Daniel Johnston, The Late Great Daniel Johnston (Gammon Records, 2004)
À vrai dire, on s’attendait un peu à la mort de Daniel Johnston, annoncée ce mercredi 11 septembre. Il n’était pas vieux
Daniel Johnston était un personnage unique dans la grande famille de la musique indépendante américaine, le cousin bizarre et bricoleur qui n’en finit pas de surprendre par son imparable talent de compositeur. On peut se consoler tant bien que mal en se disant qu’il aura eu une vie mille fois plus folle et aventureuse que beaucoup de gens aussi malades que lui, marquée par une productivité musicale maniaque qui laisse des dizaines de cassettes et d’albums à entendre. La musique, c’est d’ailleurs tout ce qui intéressait Daniel Johnston, éternel adolescent au corps d’adulte resté coincé dans ses passions de jeunesse pour les comics et les chansons des Beatles. Marqué aussi par la foi chrétienne dans laquelle il a été élevé strictement en Virginie-Occidentale. La musique fusionnait tout chez lui, qui composait pour égaler ses héros britanniques et dessinait pour habiller ses cassettes d’un bestiaire ultracodifié qui occupait son esprit.

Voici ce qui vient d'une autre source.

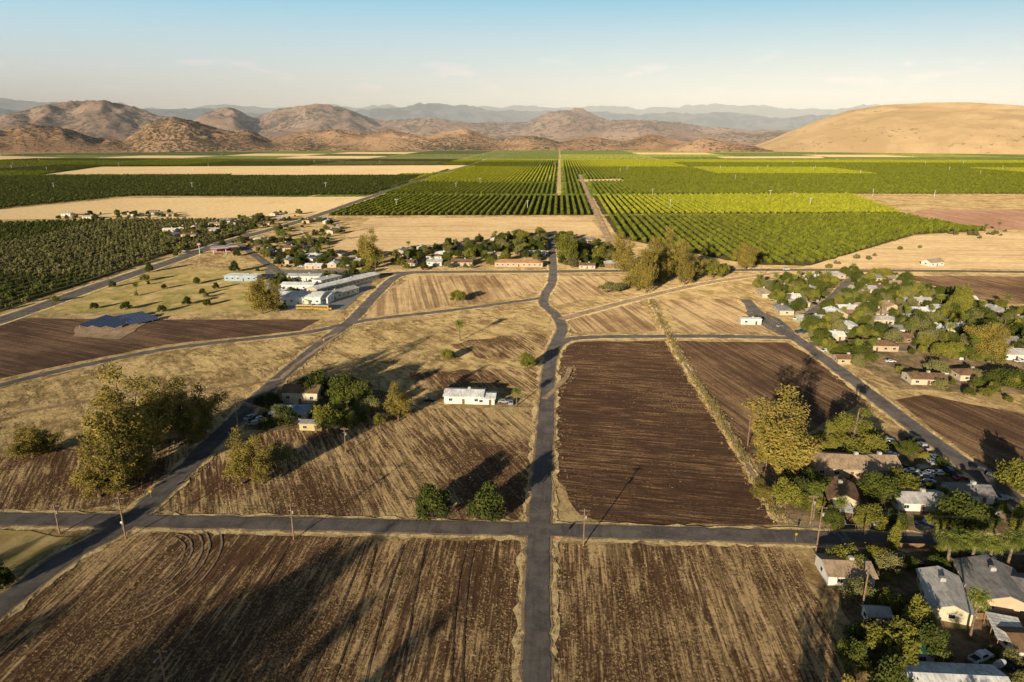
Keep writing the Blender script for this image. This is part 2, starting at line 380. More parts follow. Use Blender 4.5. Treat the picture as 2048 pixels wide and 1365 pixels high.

Chez Daniel Johnston, Captain America incarne le courage ; Casper le fantôme, la rédemption ; Jeremiah la grenouille, la pureté… Joe le boxeur est Daniel, condamné à se battre contre le diable à perpétuité. Les mêmes personnages revenaient dans sa musique, en plus d’une héroïne bien vivante, Laurie, un amour de jeunesse qui fut surtout celle qui l’a poussé à enregistrer les bizarres chansons qu’il jouait alors dans les bars. Des histoires d’amours toujours déçues, pleines aussi d’un espoir aveugle très chrétien, à l’image de True Love Will Find You in the End. Des histoires de villes hantées aussi (Devil Town), de singes géants (King Kong) et de projections sur sa vie d’artiste qui, tant bien que mal, aura tourné dans le monde entier, accompagné par son père puis son frère (Sorry Entertainer, The Story of an Artist).